Kernel Lockdown Patches Published (LOCK_DOWN_KERNEL)
Written by Michael Larabel in Linux Kernel on 17 November 2016 at 06:00 AM EST. 20 Comments
LINUX KERNEL --
Red Hat developer David Howells has wrangled up a set of patches by him and other developers to provide a "Kernel Lockdown" mode to prevent the user-space from the possibility of modifying the running kernel image.

The kernel lockdown mode is built into the kernel via a new CONFIG_LOCK_DOWN_KERNEL Kconfig switch and can then be activated via UEFI Secure Boot, assuming a secure shim. There's support for removing the lockdown mode, assuming the user has physical access to the system with a keyboard and is running root and the ALLOW_LOCKDOWN_LIFT Kconfig option is enabled.

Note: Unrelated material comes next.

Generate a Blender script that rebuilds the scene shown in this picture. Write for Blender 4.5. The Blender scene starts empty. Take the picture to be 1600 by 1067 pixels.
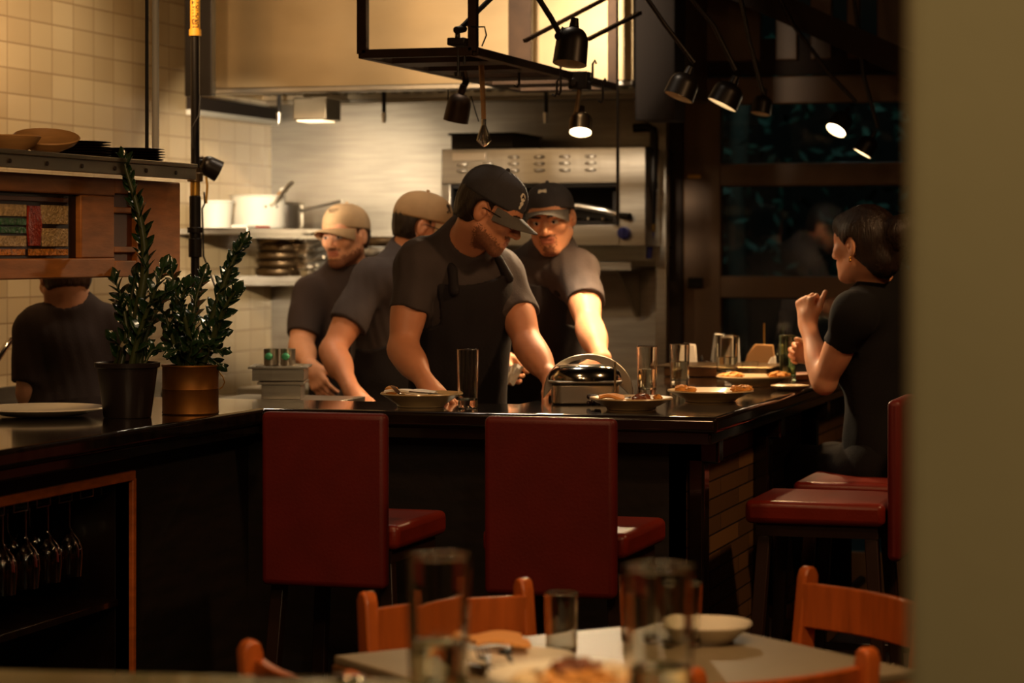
import bpy, bmesh, math, random
import numpy as np
from mathutils import Vector, Matrix
random.seed(7); np.random.seed(7)
sc = bpy.context.scene
COL = sc.collection
PI = math.pi
# ---------------------------------------------------------------- camera geometry
TH = math.radians(17.0); CT, ST = math.cos(TH), math.sin(TH)
FPX = 3778.0; HC = 1.5; HOR = 390.0
def W(px, py, d):                       # point at depth d along a sight line, room coordinates
    l = (px-800.0)/FPX*d
    return Vector((CT*l-ST*d, ST*l+CT*d, HC-(py-HOR)/FPX*d))
def WZ(px, py, z): return W(px, py, (HC-z)*FPX/(py-HOR))
def WV(px, py, v): return W(px, py, v/(CT+ST*(px-800.0)/FPX))
def WU(px, py, u): return W(px, py, u/(CT*(px-800.0)/FPX-ST))
def D(x, y, z): return Vector((CT*x-ST*y, ST*x+CT*y, z))      # camera-frame direction -> room
def depth(p): return -ST*p[0]+CT*p[1]
# ---------------------------------------------------------------- materials
def lin(c):
    return tuple((x/255/12.92 if x/255 <= .04045 else ((x/255+.055)/1.055)**2.4) for x in c)
MATS = {}
def mat(name, c, rough=.5, metal=0., var=0., vscale=8., vstretch=(1,1,1), bump=0., bscale=60., bstretch=(1,1,1), trans=0., ior=1.45, emit=0., ecol=None, coat=0., spec=None, c2=None, sss=0., rvar=0.):
    m = bpy.data.materials.new(name); m.use_nodes = True
    nt = m.node_tree; N = nt.nodes; L = nt.links; b = N['Principled BSDF']
    base = lin(c)
    b.inputs['Base Color'].default_value = (*base, 1)
    b.inputs['Roughness'].default_value = rough; b.inputs['Metallic'].default_value = metal
    b.inputs['IOR'].default_value = ior
    if trans: b.inputs['Transmission Weight'].default_value = trans
    if coat: b.inputs['Coat Weight'].default_value = coat; b.inputs['Coat Roughness'].default_value = .08
    if spec is not None: b.inputs['Specular IOR Level'].default_value = spec
    if sss: b.inputs['Subsurface Weight'].default_value = sss; b.inputs['Subsurface Radius'].default_value = (.012,.005,.002)
    if emit:
        b.inputs['Emission Color'].default_value = (*(lin(ecol) if ecol else base), 1); b.inputs['Emission Strength'].default_value = emit
    tc = N.new('ShaderNodeTexCoord')
    def noise(scale, st, detail=4):
        mp = N.new('ShaderNodeMapping'); mp.inputs['Scale'].default_value = st
        L.new(tc.outputs['Object'], mp.inputs['Vector'])
        n = N.new('ShaderNodeTexNoise'); n.inputs['Scale'].default_value = scale; n.inputs['Detail'].default_value = detail
        L.new(mp.outputs['Vector'], n.inputs['Vector']); return n
    if var or c2:
        n = noise(vscale, vstretch)
        r = N.new('ShaderNodeValToRGB'); r.color_ramp.elements[0].position = .3; r.color_ramp.elements[1].position = .7
        if c2: a, z = base, lin(c2)
        else: a, z = tuple(x*(1-var) for x in base), tuple(min(1, x*(1+var)) for x in base)
        r.color_ramp.elements[0].color = (*a, 1); r.color_ramp.elements[1].color = (*z, 1)
        L.new(n.outputs['Fac'], r.inputs['Fac']); L.new(r.outputs['Color'], b.inputs['Base Color'])
    if bump:
        n = noise(bscale, bstretch, 3)
        bp = N.new('ShaderNodeBump'); bp.inputs['Strength'].default_value = bump; bp.inputs['Distance'].default_value = .01
        L.new(n.outputs['Fac'], bp.inputs['Height']); L.new(bp.outputs['Normal'], b.inputs['Normal'])
    if rvar:
        n = noise(vscale*1.7, vstretch, 5)
        mr = N.new('ShaderNodeMapRange'); mr.inputs['To Min'].default_value = max(.02, rough-rvar); mr.inputs['To Max'].default_value = rough+rvar
        L.new(n.outputs['Fac'], mr.inputs['Value']); L.new(mr.outputs['Result'], b.inputs['Roughness'])
    MATS[name] = m; return m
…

The kernel lockdown mode ensures that no unsigned modules (or modules not matching a known key) are loaded, no writing to /dev/mem or /dev/kmem, no system hibernation, restricting PCI BAR access, restricting MSR access, no kexec_load() support, some ACPI restrictions, and restricting the DebugFS interface.

The LOCK_DOWN_KERNEL option officially puts the feature as:
Allow the kernel to be locked down under certain circumstances, for instance if UEFI secure boot is enabled. Locking down the kernel turns off various features that might otherwise allow access to the kernel image (eg. setting MSR registers).